Suatu hari, seorang pencinta yang malang mengunjungi rumah kekasihnya. Dia mengetuk pintu rumahnya.
Kekasih di dalam bertanya, “Siapa di luar?”
Dia menjawab, “Aku. Orang yang mencintaimu.”
Kekasih di dalam membentak, “Pergilah! Tak ada tempat
bagi yang belum matang.”
Lalu, si pencinta malang terusir pergi.
-*
“Cogito ergo sum,” kata Descartes, seorang cenayang
Perancis. “Aku berpikir, maka aku ada.” Ini adalah dalil filosofis dalam
membentuk dunia modern. Sekarang, menurut saya, kita telah tenggelam dalam era
pascamodern di mana post-truth menjadi satu-satunya postulat.
Aku ingin mengubah diktum Descartes. Tidak lagi “aku
berpikir, maka aku ada”, tetapi “aku berbaju, maka aku ada”. Di tengah era Internet
of Things, umat manusia memadati ruang maya yang kacau balau. Ke-aku-an
terus ditampilkan di layar munafik yang menunjukkan ketiadaan.

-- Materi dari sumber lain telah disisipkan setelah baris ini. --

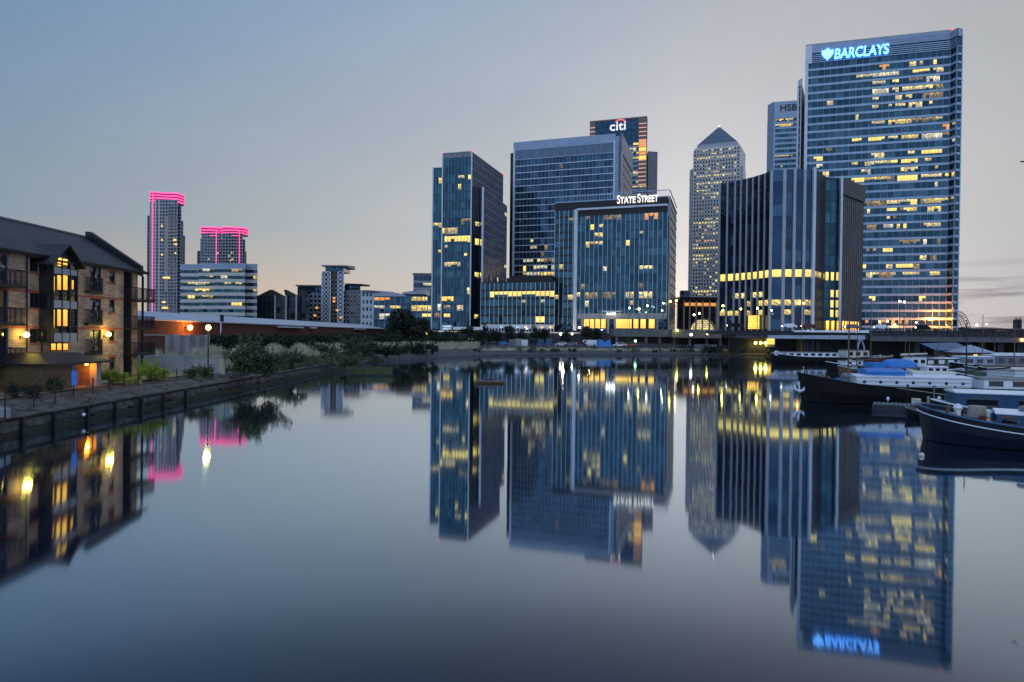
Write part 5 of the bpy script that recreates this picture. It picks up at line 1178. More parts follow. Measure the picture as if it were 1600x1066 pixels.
for i, (x0, x1, yt, Y_, lab) in enumerate(((1500, 1527, 519, 500, 'low dark sheds right of the lattice frame'), (1526, 1556, 515, 700, 'low orange-lit sheds on the right skyline'), (1556, 1582, 514.5, 800, 'long low sheds left of the two turrets'), (1580, 1640, 516, 850, 'far low roofline under the two turrets'), (1380, 1500, 518, 480, 'low dark buildings behind the tallest tower'))):
    a = XY(x0, Y_).x; b = XY(x1, Y_).x; z = DY((x0+x1)/2, yt, Y_).z; o = thing('far_shed', lab, 'shed', ((a+b)/2, Y_, 3))
    mb = MB(); mb.box((a, Y_, 2.5), (b, Y_+30, z)); mb.build('wall', 'dark_concrete', o)
    mb = MB(); mb.prism([(a, Y_-.4), (b, Y_-.4), (b, Y_+30), (a, Y_+30)], z, [z+.2, z+.2, z+2.5, z+2.5]); mb.build('roof', 'roof_slate', o)
    for k in range(4): xx = a+(b-a)*(k+.5)/4; mb = MB(); mb.box((xx-2, Y_-.6, z-4), (xx+2, Y_-.5, z-2)); mb.build('lit_window', 'lit_amber' if i in (1, 2) else 'window_dark', o)
# ------------------------------------------------------------------ vegetation
def leafcloud(mb, blobs, n, size, rnd, m=1, flat=1.):
    tot = sum(b[3]**2 for b in blobs)
    for (cx, cy, cz, r) in blobs:
        for _ in range(int(n*r*r/tot)):
            d = Vector((rnd.gauss(0, 1), rnd.gauss(0, 1), rnd.gauss(0, 1))).normalized()*r*(rnd.random()**.4); d.z *= flat
            c = Vector((cx, cy, cz))+d; u = Vector((rnd.gauss(0, 1), rnd.gauss(0, 1), rnd.gauss(0, .7))).normalized()
            v = u.cross(Vector((rnd.gauss(0, 1), rnd.gauss(0, 1), rnd.gauss(0, 1)))).normalized(); s = size*rnd.uniform(.6, 1.5)
            mb.face([c-u*s, c+v*s*.6, c+u*s, c-v*s*.6], m)
def tree(label, x, y, z, h, w, seed, m='leaf_dark', n=2000, group=None, trunk=.3, kind='broad', name='tree'):
    rnd = random.Random(seed); o = thing(name, label, 'tree', (x, y, z), group)
    tb = MB(); r = h*.025+.04; top = z+h*(.55 if kind == 'broad' else .85)
    tb.tube([(x, y, z-.2), (x+rnd.uniform(-.1, .1)*w*.3, y, z+h*trunk), (x+rnd.uniform(-.1, .1)*w, y, top)], r, 6, r2=r*.3)
    bl = []
    if kind == 'broad':
        for i in range(9):
            a = rnd.uniform(0, 6.28); q = rnd.uniform(.1, .36)*w; zz = z+h*rnd.uniform(trunk+.12, .82); c_ = (x+math.cos(a)*q, y+math.sin(a)*q, zz)
            bl.append((*c_, w*rnd.uniform(.14, .26))); tb.tube([(x, y, z+h*trunk), c_], r*.4, 4, r2=r*.12)
        bl.append((x, y, z+h*.84, w*.17))
    else:
        for i in range(8): t_ = i/7; bl.append((x+rnd.uniform(-.1, .1)*w, y+rnd.uniform(-.1, .1)*w, z+h*(.15+.78*t_), w*.5*(1-.78*t_)))
    tb.build('trunk', 'bark', o)
    cb = MB(); leafcloud(cb, bl, n, max(w*.035, .10, .0012*y), rnd, 0); cb.build('crown', m, o); return o
def bush(label, x, y, z, w, h, seed, m='leaf_mid', n=900, group=None, size=None, cat='bush', name='bush'):
    rnd = random.Random(seed); bl = []
    for i in range(12): a = rnd.uniform(0, 6.28); q = rnd.uniform(0, .42)*w; bl.append((x+math.cos(a)*q, y+math.sin(a)*q*.7, z+h*rnd.uniform(.12, .62), h*rnd.uniform(.14, .36)))
    cb = MB(); leafcloud(cb, bl, n, size or h*.06, rnd, 0)
    for i in range(int(10+w*5)):
        a = rnd.uniform(0, 6.28); q = rnd.uniform(.1, .45)*w; p0 = Vector((x+math.cos(a)*q*.6, y+math.sin(a)*q*.4, z+h*.3)); p1 = Vector((x+math.cos(a)*q*1.25, y+math.sin(a)*q*.8, z+h*rnd.uniform(.45, 1.12)))
        cb.tube([p0, (p0+p1)/2+Vector((0, 0, .1*h)), p1], .012*h, 3, r2=.004*h)
        for _ in range(int(n*.022)):
            c_ = p0+(p1-p0)*rnd.uniform(.4, 1.05)+Vector((rnd.gauss(0, 1), rnd.gauss(0, 1), rnd.gauss(0, 1)))*h*.035; s_ = (size or h*.06)*rnd.uniform(.5, 1.2); u = Vector((rnd.gauss(0, 1), rnd.gauss(0, 1), rnd.gauss(0, .7))).normalized(); v = u.cross(Vector((rnd.gauss(0, 1), rnd.gauss(0, 1), rnd.gauss(0, 1)))).normalized()
            cb.face([c_-u*s_, c_+v*s_*.5, c_+u*s_, c_-v*s_*.5])
    org = Vector((x, y, z)); me = cb.build(name, m, None, loc=tuple(org)); return tag(me, label, cat, group)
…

“Aku” melambangkan “ke-aku-an” dengan baju. Baju
adalah tanda yang menandai yang ditandai. Selain itu, dewasa ini kita tahu
bahwa baju adalah salah satu alat untuk memanipulasi ke-aku-an, agar dianggap
kaya, trendi, merekayasa martabat, jabatan, pangkat, status, dan lain
sebagainya.
Orang kerumunan (das Man—dalam istilah
Heidegger) serentak membuka sekaligus menyelubungi diri. Mereka menyingkapkan
apa yang ingin mereka ungkap dan menutupi apa yang tidak ingin mereka ungkap. Baju,
simbol ke-aku-an, menjadi mesin manusia untuk menjadi munafik. Oleh karena itu,
sebagian besar orang tidak dapat menemukan kekasih sejati mereka.
*
Suatu hari, pencinta yang malang tadi datang lagi ke
rumah kekasihnya. Dia mengetuk pintu rumahnya.
“Siapa yang di luar?” tanya sang kekasih.
“Ini engkau. Aku adalah engkau, wahai kekasihku,”
jawab sang pencinta.
Sang kekasih menjawab, “Masuklah. Ya, kamu adalah aku,
sebab tidak ada tempat untuk dua aku di sini.”